Rust Belt Energy Report

Brian O'Neill (Post-Gazette) looks at Pittsburgh's rise as an energy hub. I didn't intend to blog about his article, but it fits in nicely with a few pieces of news that should interest Rust Belt folks. Both items come from the Houston Chronicle. The first concerns chatter about switching from coal to natural gas. That talk is heating up after the mining tragedy in West Virginia. Penn State Professor Frank Clemente offered up a few words of caution:

Recent calls to close highly productive coal power plants blithely ignore the problems associated with increasing our dependence on natural gas for power generation. With conventional natural gas production projected to decline more than 33 percent in the next decade, shale gas is the only significant viable source of new domestic gas production in the United States.

The size of the risky bet we would be making on highly questionable sources is staggering.

Clemente highlights the uncertainty clouding the future of the Marcellus Play. However, I found the analysis of the globalization of the natural gas market to be a silver lining. Global pricing for the commodity is expected to be linked to oil and on the rise. Demand will eventually eat up the supply glut and the natural gas option won't look so cheap. Which brings us back to coal ...
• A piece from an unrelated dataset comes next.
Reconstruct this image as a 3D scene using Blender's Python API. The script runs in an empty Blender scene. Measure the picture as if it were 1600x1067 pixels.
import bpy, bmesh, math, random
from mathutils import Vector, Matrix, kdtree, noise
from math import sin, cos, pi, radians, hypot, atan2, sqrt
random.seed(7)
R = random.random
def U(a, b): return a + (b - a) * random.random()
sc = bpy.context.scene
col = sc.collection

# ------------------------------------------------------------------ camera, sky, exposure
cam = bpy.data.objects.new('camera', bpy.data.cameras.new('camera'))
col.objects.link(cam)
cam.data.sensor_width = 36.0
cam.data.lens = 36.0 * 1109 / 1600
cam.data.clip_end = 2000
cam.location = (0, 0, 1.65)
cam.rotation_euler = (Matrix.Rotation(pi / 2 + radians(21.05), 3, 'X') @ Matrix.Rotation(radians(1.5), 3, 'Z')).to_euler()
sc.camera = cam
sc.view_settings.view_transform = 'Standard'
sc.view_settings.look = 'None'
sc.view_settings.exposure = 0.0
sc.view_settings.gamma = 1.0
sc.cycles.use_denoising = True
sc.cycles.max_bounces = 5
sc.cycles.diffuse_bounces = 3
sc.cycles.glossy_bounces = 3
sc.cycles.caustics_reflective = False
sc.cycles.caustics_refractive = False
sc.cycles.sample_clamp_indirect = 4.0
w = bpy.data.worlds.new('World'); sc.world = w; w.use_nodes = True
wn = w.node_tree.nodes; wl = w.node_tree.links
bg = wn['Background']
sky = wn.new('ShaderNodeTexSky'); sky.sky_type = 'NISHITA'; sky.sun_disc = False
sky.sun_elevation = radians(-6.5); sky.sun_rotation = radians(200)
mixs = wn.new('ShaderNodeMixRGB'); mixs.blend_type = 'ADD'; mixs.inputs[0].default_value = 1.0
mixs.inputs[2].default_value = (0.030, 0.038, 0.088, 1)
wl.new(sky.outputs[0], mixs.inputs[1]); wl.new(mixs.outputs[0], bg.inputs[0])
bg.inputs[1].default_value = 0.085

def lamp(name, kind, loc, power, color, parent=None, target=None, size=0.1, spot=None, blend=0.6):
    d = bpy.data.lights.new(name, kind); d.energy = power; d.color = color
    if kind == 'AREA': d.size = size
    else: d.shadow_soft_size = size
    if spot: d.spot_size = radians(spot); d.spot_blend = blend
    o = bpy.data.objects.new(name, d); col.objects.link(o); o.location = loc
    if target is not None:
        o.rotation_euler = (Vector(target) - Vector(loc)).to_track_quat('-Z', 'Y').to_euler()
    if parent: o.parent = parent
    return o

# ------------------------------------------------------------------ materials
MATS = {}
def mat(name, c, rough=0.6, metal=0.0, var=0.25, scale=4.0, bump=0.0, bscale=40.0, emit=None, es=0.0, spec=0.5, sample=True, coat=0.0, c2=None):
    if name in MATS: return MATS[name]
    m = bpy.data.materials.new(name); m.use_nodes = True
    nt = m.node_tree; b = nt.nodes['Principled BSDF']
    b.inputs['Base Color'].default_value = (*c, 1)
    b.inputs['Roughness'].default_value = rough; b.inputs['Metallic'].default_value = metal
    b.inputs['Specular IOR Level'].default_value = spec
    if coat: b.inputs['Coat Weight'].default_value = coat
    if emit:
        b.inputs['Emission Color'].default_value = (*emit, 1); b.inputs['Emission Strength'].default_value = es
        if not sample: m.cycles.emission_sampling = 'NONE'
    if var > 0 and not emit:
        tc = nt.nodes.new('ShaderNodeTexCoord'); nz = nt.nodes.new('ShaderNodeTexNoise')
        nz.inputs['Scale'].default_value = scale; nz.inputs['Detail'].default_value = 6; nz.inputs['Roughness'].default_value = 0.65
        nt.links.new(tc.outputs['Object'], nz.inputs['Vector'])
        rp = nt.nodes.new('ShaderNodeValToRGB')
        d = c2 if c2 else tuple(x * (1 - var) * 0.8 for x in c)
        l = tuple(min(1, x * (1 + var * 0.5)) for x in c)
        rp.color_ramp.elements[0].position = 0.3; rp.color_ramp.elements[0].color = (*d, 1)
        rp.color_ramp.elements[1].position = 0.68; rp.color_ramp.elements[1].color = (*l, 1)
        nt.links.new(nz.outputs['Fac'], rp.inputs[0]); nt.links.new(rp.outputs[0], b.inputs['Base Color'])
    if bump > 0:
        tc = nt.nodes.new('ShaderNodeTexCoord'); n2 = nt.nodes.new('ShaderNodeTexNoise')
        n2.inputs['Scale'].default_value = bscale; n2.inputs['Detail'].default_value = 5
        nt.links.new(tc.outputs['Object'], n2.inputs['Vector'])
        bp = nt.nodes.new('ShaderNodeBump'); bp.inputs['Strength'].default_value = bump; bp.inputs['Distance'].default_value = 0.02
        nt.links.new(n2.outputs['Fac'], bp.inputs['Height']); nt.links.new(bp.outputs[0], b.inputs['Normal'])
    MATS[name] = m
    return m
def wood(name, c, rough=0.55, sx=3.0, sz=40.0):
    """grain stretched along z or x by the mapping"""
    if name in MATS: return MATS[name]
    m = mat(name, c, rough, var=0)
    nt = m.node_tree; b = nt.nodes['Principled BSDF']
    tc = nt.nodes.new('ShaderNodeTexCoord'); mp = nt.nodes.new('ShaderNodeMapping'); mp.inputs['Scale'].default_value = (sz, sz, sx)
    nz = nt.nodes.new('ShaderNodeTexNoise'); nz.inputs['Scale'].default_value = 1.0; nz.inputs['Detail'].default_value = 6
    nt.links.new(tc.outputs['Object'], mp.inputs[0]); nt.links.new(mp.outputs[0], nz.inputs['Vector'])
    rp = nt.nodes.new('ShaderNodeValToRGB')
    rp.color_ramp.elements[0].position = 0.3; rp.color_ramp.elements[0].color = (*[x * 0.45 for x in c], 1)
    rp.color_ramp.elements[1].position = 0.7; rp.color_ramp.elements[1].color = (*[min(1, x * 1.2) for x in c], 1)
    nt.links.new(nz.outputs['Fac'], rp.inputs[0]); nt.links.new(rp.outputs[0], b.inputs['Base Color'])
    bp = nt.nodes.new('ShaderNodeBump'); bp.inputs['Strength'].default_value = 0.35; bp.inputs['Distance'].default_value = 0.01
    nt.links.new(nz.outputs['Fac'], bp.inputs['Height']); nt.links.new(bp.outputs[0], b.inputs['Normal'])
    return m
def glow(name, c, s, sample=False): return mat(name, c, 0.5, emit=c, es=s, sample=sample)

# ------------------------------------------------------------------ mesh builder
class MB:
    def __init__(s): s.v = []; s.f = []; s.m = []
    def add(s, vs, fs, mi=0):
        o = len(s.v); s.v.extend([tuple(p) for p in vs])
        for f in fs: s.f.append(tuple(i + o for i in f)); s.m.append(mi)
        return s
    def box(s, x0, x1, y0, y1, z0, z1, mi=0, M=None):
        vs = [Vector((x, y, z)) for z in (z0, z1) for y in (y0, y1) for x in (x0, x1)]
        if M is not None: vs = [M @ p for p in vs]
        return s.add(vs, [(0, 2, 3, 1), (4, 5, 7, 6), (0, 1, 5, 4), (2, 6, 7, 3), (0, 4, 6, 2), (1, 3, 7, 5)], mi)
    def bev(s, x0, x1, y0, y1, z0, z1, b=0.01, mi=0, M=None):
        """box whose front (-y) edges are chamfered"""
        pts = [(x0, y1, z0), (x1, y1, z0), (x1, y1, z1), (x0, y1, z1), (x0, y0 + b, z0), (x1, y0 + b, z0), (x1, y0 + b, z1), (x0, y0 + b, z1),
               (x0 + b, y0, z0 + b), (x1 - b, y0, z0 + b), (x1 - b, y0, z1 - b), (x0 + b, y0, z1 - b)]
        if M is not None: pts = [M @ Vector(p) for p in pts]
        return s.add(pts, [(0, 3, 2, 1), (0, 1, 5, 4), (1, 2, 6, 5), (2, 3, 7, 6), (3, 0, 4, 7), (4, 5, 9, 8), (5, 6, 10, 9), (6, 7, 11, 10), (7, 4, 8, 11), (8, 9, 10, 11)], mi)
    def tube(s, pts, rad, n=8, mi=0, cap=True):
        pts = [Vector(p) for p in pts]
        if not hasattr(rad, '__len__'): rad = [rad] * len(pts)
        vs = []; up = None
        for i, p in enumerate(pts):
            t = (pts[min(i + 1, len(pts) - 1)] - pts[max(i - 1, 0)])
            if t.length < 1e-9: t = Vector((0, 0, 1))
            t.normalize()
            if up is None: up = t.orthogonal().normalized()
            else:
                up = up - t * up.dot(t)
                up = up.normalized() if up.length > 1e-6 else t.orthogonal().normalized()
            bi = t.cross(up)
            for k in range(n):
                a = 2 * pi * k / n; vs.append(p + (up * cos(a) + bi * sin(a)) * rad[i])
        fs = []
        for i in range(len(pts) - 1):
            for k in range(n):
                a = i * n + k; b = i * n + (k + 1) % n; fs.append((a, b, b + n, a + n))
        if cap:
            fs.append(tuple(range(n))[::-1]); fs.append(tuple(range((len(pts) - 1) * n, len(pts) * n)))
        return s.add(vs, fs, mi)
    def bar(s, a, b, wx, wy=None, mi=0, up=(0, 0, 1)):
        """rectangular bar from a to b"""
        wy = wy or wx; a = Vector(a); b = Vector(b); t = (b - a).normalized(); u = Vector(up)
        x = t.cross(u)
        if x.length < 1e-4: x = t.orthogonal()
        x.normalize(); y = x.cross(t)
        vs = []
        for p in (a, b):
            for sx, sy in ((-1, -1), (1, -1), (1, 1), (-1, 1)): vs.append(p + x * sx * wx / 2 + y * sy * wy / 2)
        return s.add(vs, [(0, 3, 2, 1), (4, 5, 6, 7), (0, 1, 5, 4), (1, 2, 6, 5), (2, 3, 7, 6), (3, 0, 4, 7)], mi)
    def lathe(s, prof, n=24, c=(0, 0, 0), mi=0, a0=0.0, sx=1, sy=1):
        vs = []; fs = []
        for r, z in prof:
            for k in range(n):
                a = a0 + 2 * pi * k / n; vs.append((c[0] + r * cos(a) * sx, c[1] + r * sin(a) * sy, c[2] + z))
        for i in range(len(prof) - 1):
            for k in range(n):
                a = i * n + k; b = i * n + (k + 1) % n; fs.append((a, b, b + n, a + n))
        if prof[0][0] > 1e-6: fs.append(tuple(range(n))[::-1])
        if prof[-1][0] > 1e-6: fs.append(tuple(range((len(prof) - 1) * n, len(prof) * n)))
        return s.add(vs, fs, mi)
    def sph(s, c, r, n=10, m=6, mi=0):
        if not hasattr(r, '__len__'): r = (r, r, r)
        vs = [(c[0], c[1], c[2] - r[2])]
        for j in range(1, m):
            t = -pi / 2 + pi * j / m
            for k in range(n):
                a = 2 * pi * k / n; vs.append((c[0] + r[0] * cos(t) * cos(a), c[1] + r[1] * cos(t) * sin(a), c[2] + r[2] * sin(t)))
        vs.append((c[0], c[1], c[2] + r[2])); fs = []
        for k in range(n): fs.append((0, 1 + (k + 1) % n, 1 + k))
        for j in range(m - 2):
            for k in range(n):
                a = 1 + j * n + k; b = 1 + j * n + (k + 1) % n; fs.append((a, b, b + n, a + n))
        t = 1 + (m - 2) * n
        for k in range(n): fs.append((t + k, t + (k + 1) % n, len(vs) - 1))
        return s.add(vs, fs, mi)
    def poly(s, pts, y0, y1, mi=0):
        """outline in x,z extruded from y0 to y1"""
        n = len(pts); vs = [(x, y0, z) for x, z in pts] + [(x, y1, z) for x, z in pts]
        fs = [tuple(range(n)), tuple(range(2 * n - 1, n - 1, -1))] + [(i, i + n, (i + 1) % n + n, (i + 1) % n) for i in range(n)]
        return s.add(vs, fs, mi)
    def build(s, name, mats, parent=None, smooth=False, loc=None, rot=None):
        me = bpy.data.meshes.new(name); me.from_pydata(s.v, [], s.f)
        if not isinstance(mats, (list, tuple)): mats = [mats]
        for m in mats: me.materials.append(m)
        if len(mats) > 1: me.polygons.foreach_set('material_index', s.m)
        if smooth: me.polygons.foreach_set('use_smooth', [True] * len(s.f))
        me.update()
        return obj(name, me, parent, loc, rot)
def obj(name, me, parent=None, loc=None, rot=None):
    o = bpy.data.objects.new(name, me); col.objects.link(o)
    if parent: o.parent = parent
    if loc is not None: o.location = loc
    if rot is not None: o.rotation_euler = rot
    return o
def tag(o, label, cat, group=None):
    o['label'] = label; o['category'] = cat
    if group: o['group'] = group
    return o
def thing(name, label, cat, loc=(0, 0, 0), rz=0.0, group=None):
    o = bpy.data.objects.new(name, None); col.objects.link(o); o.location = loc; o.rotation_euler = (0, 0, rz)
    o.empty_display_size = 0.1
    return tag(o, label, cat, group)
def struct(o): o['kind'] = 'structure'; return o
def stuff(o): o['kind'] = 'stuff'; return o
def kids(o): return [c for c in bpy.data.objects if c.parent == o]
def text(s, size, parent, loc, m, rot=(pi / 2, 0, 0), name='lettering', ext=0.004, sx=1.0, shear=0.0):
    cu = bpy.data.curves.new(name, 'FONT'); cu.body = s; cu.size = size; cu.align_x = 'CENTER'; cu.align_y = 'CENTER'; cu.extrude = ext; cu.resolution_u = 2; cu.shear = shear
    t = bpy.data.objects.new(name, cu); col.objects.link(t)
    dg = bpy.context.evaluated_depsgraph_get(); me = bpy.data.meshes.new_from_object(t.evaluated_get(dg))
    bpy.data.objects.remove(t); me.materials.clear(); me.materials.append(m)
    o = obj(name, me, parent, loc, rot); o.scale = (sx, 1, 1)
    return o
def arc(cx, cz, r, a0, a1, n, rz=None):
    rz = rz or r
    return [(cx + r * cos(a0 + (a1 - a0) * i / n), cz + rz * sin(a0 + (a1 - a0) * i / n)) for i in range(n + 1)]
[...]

Of course, there are other alternatives to King Coal. Wind is one example and some surprising leaders in the industry are emerging:

The stats also confirm that Texas remains the nation's leader in wind power, with a total of more than 9,000 megawatts installed capacity -- though the Lone Star State is seeing new competition from Iowa, Indiana and other parts of the Midwest. In Iowa, 14.2 percent of the state-generated electricity is derived from wind. And Indiana added 905 megawatts of capacity last year -- a bigger 2009 addition than any other state except Texas (which installed 2,292 megawatts).

"Indiana is probably not the go-to state you think of (when it comes to wind power)," acknowledged Elizabeth Salerno, the director of analysis for AWEA. After all, the state had "almost no wind installations in the ground" two years ago. "They went from zero to 100 almost overnight," Salerno said.